The Roots of the Christmas Card

According to general Christmas card facts, the first recorded history of the Christmas card started in 1843 by Sir Henry Cole. He was living in the United Kingdom at the time and was a civil servant, or as many would call it “Government worker” He worked with the Public Record Office, which has transformed into what we now call Post Office. As he worked, he thought of the idea of how ordinary people could use the system more and enjoy it while doing so. With the aid of his designer friend, John Horsley, the first set of cards were printed and sold.


At the time, they went for about 1 shilling (which would have worth a lot in those days!) and designed with a three-panel style. It featured on the outer panels a set of people looking after the poor while the inner had a family having dinner. Well, at first not many people were fond of it as the picture depicted a child given wine…hmm, they might have had a point, I think! However, for that first year, roughly 1000 cards were printed and sold with a slogan: “Just published, a Christmas Congratulations Card; or it featured an old English festivity to perpetuate kind recollections between dear friends”.

The card system was said to be mainly for the “rich” as the price tag was a little on the high side. Also, more cards were able to be sent via the new train system that was in place (a faster method than the traditional horse carriages). So, more cards could be delivered in a quicker time and even at some reduced cost.

But as time went by, things started to change – for good – as the printing industry underwent a phase of development. This transformation allowed Christmas cards to become more popular, and with this came a reduction in the production and sending cost. More people could send and spread the cheer and joy of the season. To this day, an engraved card done by artist William Egley (one of the first cards) to include some illustrations from Charles Dicken’s books is in the British Museum. If you are a Christmas card lover, your next trip to that area must include a visit to that museum!

It was not long after that the tradition of creating and sending cards became a popular thing in Europe and especially in Germany.

As the first-generation Christmas cards had the nativity scene, changes started to happen when people started referring to a “white Christmas” era. Cards later started showcasing snow-filled scenes. Also, it was a recollection of the UK’s history of the terrible 1836 winter season that caused many sorrows for everyone.

Though Christmas cards first appeared in the US in the late 1840s, again, only the rich could afford it. Lucky enough, the spread of the cards throughout the US came into play by a hero, Louis Prang. He was a German printer who was a part of the first-century card production in the UK. He saw the need to give everyone the chance to buy and send a card, so he started mass producing for an affordable cost. These new cards initially featured children, plants, animals, and flowers and were welcomed by everyone. Then with this progress, another printer, John C. Hall, and two of his brothers started creating Hallmark Cards, which to date is still famous as one of the biggest card manufacturing companies.

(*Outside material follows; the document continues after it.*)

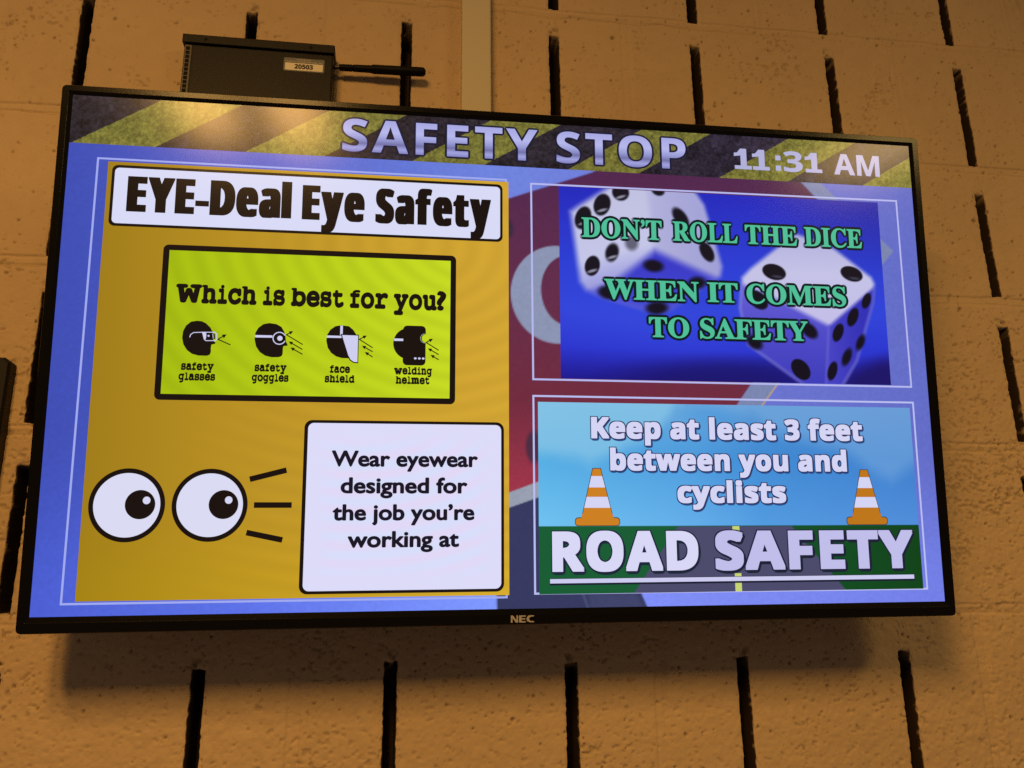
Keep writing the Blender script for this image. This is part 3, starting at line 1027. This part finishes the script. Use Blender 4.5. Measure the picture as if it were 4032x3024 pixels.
x0, y0, hh = 938.0, 1107.3, 14.2
badge_poly([(x0, y0), (x0, y0 - hh), (x0 + 4.6, y0 - hh), (x0 + 11.6, y0 - 4.6), (x0 + 11.6, y0 - hh), (x0 + 15, y0 - hh), (x0 + 15, y0), (x0 + 10.2, y0), (x0 + 3.4, y0 - 9.2), (x0 + 3.4, y0)])
ex = x0 + 17.2
badge_poly([(ex, y0), (ex, y0 - hh), (ex + 14, y0 - hh), (ex + 14, y0 - hh + 2.6), (ex + 5.2, y0 - hh + 2.6), (ex + 5.2, y0 - 8.5), (ex + 13.2, y0 - 8.5), (ex + 13.2, y0 - 5.9), (ex + 5.2, y0 - 5.9), (ex + 5.2, y0 - 2.6), (ex + 14, y0 - 2.6), (ex + 14, y0)])
cx = x0 + 33
_c = [(cx + 15.6, y0 - hh), (cx + 7, y0 - hh), (cx + 2.6, y0 - hh + 1.6), (cx, y0 - 9.5), (cx, y0 - 4.8), (cx + 2.6, y0 - 1.6), (cx + 7, y0), (cx + 15.6, y0), (cx + 15.6, y0 - 2.5), (cx + 9, y0 - 2.8), (cx + 5.8, y0 - 4.6), (cx + 5.2, y0 - 7.1), (cx + 5.8, y0 - 9.7), (cx + 9, y0 - 11.5), (cx + 15.6, y0 - 11.7)]
badge_poly(_c)
mb.build('maker_badge', monitor)

# ------------------------------------------------------------------ media player
ply_z = 0.030
player = empty('media_player', WALL_M @ Matrix.Translation((-0.388, 0.16, 0.0)), 'black metal media player box with asset sticker and antenna above the monitor', 'media player')


def pl(x, y, z):
    return (x + 0.388, y - 0.16, z)


def pbox(mb, x0, x1, y0, y1, z0, z1, mat):
    v, f = box(x0, x1, y0, y1, z0, z1)
    return mb.add([pl(*p) for p in v], f, mat)


metal = plastic('player_metal', (0.007, 0.006, 0.0055), 0.42, 0.2, 0.12, 1600)
dark = plastic('player_recess', (0.004, 0.004, 0.004), 0.7, 0.2)
ventm = plastic('player_grille', (0.07, 0.058, 0.05), 0.4, 0.5)
XL, XR, YT, YB = -0.4815, -0.2946, 0.3030, 0.150
mb = MB()
pbox(mb, XL + .002, XR - .0012, YB, YT - .013, .001, ply_z - .0018, metal)
mb.build('body', player, bevel=0.0012)
mb = MB()
pbox(mb, XL + .0128, XR - .003, YB, YT - .0155, ply_z - .0022, ply_z - .0006, metal)
mb.build('front_plate', player, bevel=0.0004)
mb = MB()
pbox(mb, XL - .0006, XR, YT - .0122, YT, .0008, ply_z + .0012, metal)
mb.build('lid', player, bevel=0.0009)
for fx in (0.148, 0.84):
    n = 16
    cxs, cys = XL + (XR - XL) * fx, YT - .0062
    v = [pl(cxs + .0016 * math.cos(2 * math.pi * i / n), cys + .0016 * math.sin(2 * math.pi * i / n), ply_z + .0016) for i in range(n)]
    v += [pl(cxs + .0022 * math.cos(2 * math.pi * i / n), cys + .0022 * math.sin(2 * math.pi * i / n), ply_z + .0011) for i in range(n)]
    mesh_from('screw', v, [tuple(range(n))] + [(i, n + i, n + (i + 1) % n, (i + 1) % n) for i in range(n)], [dark], parent=player)
mb = MB()
gx = XL + .0045
pbox(mb, gx - .0014, gx + .0066, YB, YT - .0145, ply_z - .0019, ply_z - .0013, ventm)
y = YT - .017
while y > YB + .006:
    pbox(mb, gx, gx + .0047, y - .0049, y, ply_z - .00135, ply_z - .0011, dark)
    y -= .00605
mb.build('side_grille', player)
# asset sticker
stk = plastic('sticker_film', (0.13, 0.145, 0.155), 0.35, 0.5)
stw = plastic('sticker_paper', (0.86, 0.82, 0.66), 0.45, 0.4)
sti = plastic('sticker_ink', (0.05, 0.03, 0.025), 0.5, 0.3)
stl = plastic('sticker_lettering', (0.60, 0.56, 0.50), 0.45, 0.4)
zf = ply_z - .0006
sx0, sx1, sy0, sy1 = -0.3572, -0.3066, 0.2614, 0.2806


def plate(mb, x0, y0, x1, y1, rad, z, mat):
    pts = rrect(x0, y0, x1, y1, rad, 4)
    mb.add([pl(x, y, z) for x, y in pts], [tuple(range(len(pts)))], mat)


def write(mb, body, style, x0, x1, base, cap, z, mat, bold=0.0):
    V, F = raw_glyphs(body, style, bold)
    lo, hi = V[:, 0].min(), V[:, 0].max()
    kx, ky = (x1 - x0) / (hi - lo), cap / cap_height(style)
    mb.add([pl(x0 + (p[0] - lo) * kx, base + p[1] * ky, z + p[2] * 1e-5) for p in V], F, mat)


mb = MB()
plate(mb, sx0, sy0, sx1, sy1, .0018, zf + .00025, stk)
write(mb, 'PROPERTY OF', 'sans', -.3412, -.3238, .2774, .0017, zf + .0004, stl)
write(mb, 'KOBELCO STEWART BOLLING, INC', 'sans', -.3552, -.3088, .2744, .0018, zf + .0004, stl)
lab = mb.build('asset_sticker', player)
mb = MB()
plate(mb, -.3552, .2628, -.3084, .2731, .0006, zf + .00045, stw)
write(mb, '20503', 'sans', -.3436, -.3205, .2652, .0062, zf + .0006, sti, 0.035)
mb.build('number_plate', lab)

# antenna, screwed into the right side
rub = plastic('antenna_rubber', (0.005, 0.0045, 0.0045), 0.55, 0.12)
brass = plastic('antenna_collar', (0.03, 0.028, 0.026), 0.3, 0.6)


def lathe(name, stations, mat, parent, a, b, n=28):
    a, b = Vector(a), Vector(b)
    d = (b - a).normalized()
    u = d.cross(Vector((0, 0, 1))).normalized()
    w = d.cross(u)
    v, f = [], []
    for s, r in stations:
        c = a + (b - a) * s
        for i in range(n):
            t = 2 * math.pi * i / n
            v.append(tuple(c + u * (r * math.cos(t)) + w * (r * math.sin(t))))
    for k in range(len(stations) - 1):
        for i in range(n):
            f.append((k * n + i, k * n + (i + 1) % n, (k + 1) * n + (i + 1) % n, (k + 1) * n + i))
    f.append(tuple(range(n))[::-1])
    f.append(tuple((len(stations) - 1) * n + i for i in range(n)))
    o = mesh_from(name, v, f, [mat], parent=parent, smooth=True)
    m = o.modifiers.new('edges', 'EDGE_SPLIT')
    m.split_angle = math.radians(40)
    return o


A0, A1 = pl(XR - .001, .2808, .0165), pl(-.1772, .2838, .0165)
ant = lathe('antenna', [(.055, .0030), (.06, .0043), (.19, .0045), (.195, .0040), (.205, .0040), (.21, .0046), (.40, .0049), (.42, .0059), (.955, .0060), (.975, .0056), (.99, .0041), (1.0, .0017)], rub, player, A0, A1)
lathe('connector', [(0, .0030), (.02, .0030), (.021, .0024), (.054, .0024)], brass, ant, A0, A1)

# ------------------------------------------------------------------ surface raceway on the wall
race_mat = plastic('raceway_plastic', (0.66, 0.60, 0.44), 0.45, 0.4, 0.05, 300)
race = empty('cable_raceway', WALL_M @ Matrix.Translation((-0.1107, 0.02, 0.0)), 'cream plastic cable raceway running up the wall above the monitor', 'raceway')
v, f = box(-.0192, .0192, 0, 1.17, -.001, .012)
MB().add(v, f, race_mat).build('channel', race, bevel=0.0006)
v, f = box(-.0198, .0196, 0, 1.17, .0124, .0215)
MB().add(v, f, race_mat).build('cover', race, bevel=0.0022, seg=3)

# ------------------------------------------------------------------ dark box at the left edge
panel_mat = plastic('black_cabinet_paint', (0.008, 0.007, 0.006), 0.55, 0.3, 0.1, 500)
wb = empty('wall_box', WALL_M @ Matrix.Translation((-0.80, -0.30, 0.0)), 'plain black box with a sloped top corner, cut off at the edge beside the monitor', 'box')
pts = [(-.180, -.34), (.169, -.34), (.169, .1715), (.1625, .1765), (-.173, .1765), (-.180, .1715)]
n = len(pts)
v = [(x, y, 0.0005) for x, y in pts] + [(x, y, .015) for x, y in pts] + [(x * .985, y - .002 if y > 0 else y + .002, .0175) for x, y in pts]
f = []
for k in range(2):
    for i in range(n):
        a, b = k * n + i, k * n + (i + 1) % n
        f.append((a, b, b + n, a + n))
f.append(tuple(range(2 * n, 3 * n)))
f.append(tuple(range(n))[::-1])
mesh_from('casing', v, f, [panel_mat], parent=wb)
v, f = box(-.150, .140, -.315, .148, .0172, .0185)
MB().add(v, f, plastic('black_cover', (0.010, 0.009, 0.008), 0.4, 0.4)).build('cover', wb, bevel=0.0005)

The Christmas Card Evolution

In 1891, the first personalized card was sent by famous sharpshooter and star of Buffalo Bill’s Wild West show, Annie Oakley. She was in Scotland at the time, and the card she sent had a direct photo of her. This change was a great introduction to developing Christmas cards and, once again, welcomed by all. As the years went by, home-made cards became a hit in the 1910s and 1920s. A little bit too delicate to send through the post, these home-made cards which had ribbons and foil attached to them, and had to be delivered by hand.

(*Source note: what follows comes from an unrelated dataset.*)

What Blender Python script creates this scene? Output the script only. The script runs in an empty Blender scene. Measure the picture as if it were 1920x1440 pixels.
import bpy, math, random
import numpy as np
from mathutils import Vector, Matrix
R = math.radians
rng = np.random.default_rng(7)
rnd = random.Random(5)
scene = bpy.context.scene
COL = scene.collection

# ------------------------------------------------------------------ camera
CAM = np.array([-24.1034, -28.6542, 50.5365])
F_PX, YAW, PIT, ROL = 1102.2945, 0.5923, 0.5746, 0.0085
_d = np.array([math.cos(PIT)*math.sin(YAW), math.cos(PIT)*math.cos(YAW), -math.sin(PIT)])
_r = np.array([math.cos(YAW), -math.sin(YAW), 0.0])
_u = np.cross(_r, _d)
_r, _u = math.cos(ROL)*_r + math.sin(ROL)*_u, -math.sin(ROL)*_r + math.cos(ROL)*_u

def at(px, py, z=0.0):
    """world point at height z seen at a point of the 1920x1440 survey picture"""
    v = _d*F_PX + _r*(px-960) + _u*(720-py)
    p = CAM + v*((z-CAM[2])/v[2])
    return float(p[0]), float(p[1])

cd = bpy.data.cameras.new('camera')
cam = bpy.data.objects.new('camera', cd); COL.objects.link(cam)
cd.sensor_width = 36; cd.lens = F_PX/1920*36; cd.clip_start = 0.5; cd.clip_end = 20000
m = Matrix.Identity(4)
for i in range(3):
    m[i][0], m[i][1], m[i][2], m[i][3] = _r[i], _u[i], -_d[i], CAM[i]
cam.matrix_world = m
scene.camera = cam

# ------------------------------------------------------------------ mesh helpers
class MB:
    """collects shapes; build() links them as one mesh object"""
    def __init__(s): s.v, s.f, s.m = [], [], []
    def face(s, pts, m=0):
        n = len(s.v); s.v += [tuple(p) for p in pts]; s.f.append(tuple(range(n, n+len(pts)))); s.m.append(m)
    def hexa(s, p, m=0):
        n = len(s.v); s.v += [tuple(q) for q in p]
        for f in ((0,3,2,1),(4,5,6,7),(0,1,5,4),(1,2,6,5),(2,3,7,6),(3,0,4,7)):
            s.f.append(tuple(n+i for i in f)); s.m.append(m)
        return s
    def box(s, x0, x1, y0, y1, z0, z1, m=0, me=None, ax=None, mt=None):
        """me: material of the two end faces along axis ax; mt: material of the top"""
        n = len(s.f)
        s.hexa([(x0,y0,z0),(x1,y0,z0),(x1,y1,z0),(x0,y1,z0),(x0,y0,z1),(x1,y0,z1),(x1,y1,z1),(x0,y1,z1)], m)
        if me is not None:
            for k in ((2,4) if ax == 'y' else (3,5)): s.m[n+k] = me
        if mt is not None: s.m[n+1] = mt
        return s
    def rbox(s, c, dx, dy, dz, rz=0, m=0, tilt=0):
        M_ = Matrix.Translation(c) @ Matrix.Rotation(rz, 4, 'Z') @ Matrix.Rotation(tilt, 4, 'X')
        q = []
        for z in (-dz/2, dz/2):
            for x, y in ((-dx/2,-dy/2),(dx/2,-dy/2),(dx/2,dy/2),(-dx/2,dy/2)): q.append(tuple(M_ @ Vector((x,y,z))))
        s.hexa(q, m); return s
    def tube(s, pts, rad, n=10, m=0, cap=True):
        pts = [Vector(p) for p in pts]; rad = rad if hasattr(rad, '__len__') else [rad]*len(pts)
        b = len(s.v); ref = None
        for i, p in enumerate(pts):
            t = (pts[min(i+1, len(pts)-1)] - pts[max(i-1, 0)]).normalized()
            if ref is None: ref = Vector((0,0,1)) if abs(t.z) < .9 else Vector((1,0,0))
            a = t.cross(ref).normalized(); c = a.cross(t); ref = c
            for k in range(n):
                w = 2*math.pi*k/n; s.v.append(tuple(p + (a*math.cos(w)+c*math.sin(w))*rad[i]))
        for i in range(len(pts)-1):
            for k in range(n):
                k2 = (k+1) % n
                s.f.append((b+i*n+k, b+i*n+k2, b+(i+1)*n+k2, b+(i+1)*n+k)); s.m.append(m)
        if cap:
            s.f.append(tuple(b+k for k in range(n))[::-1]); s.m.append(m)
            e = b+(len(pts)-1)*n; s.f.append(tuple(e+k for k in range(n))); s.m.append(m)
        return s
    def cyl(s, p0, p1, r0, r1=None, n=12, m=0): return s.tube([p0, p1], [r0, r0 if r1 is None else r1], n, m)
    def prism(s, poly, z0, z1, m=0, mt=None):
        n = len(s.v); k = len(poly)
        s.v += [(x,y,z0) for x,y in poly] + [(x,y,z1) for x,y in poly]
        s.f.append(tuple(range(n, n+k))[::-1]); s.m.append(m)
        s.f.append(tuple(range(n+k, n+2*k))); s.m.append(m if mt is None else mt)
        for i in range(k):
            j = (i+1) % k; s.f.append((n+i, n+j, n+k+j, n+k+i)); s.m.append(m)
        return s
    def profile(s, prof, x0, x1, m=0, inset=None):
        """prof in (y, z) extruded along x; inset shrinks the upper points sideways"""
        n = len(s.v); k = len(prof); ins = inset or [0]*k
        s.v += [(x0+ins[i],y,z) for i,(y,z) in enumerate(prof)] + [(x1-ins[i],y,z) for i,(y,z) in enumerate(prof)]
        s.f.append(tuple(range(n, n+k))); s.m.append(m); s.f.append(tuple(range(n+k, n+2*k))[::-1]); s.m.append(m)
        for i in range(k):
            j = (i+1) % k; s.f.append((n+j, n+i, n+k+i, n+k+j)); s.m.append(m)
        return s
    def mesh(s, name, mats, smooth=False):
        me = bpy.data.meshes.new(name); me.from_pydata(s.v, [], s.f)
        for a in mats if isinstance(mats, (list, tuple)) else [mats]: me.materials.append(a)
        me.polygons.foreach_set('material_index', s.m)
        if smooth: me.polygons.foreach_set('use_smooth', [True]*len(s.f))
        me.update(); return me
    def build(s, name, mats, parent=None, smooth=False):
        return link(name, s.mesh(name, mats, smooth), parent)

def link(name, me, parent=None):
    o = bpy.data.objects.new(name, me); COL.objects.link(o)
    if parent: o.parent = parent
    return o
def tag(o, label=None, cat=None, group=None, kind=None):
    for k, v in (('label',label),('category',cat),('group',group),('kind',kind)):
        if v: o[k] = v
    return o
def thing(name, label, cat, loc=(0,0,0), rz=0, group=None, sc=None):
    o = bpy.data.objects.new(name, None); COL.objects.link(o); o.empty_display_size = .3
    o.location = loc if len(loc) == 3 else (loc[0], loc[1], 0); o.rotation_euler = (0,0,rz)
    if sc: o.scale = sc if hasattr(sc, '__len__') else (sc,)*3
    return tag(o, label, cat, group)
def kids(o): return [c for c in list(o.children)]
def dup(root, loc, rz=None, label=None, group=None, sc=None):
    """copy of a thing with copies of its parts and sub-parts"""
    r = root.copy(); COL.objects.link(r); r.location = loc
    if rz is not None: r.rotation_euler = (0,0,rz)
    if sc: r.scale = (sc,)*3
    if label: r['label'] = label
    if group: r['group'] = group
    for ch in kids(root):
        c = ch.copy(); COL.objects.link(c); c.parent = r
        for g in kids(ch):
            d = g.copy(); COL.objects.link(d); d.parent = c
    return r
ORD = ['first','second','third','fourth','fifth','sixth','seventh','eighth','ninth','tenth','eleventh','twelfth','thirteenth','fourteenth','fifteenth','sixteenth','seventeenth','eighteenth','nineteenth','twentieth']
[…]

Fast forward to today, Christmas cards have evolved into a wider reach and now are decorated with different attractions. Some have winter pictures, jokes, romantic scenes and gestures, Santa Claus, and so much more. Also, no need to only send by mail or hand anymore, but can be sent electronically and through other means of transportation.

To date, Christmas cards sent, are not left hanging at home. From early on, most women organizations around the world have collected and removed the pictures which they would use to make scrapbooks as entertainment for less fortunate children. Also, most charity organizations generally sell their collected cards as a way of raising funds to take care of other needed works of the organization and for the residents living there. Years have passed, and the development of the Christmas cards have been through a lot and naturally got better with each upgrade.

By the way…Christmas is just around the corner, now that you know the history of the Christmas card, getting those design ideas in would be great if you started now.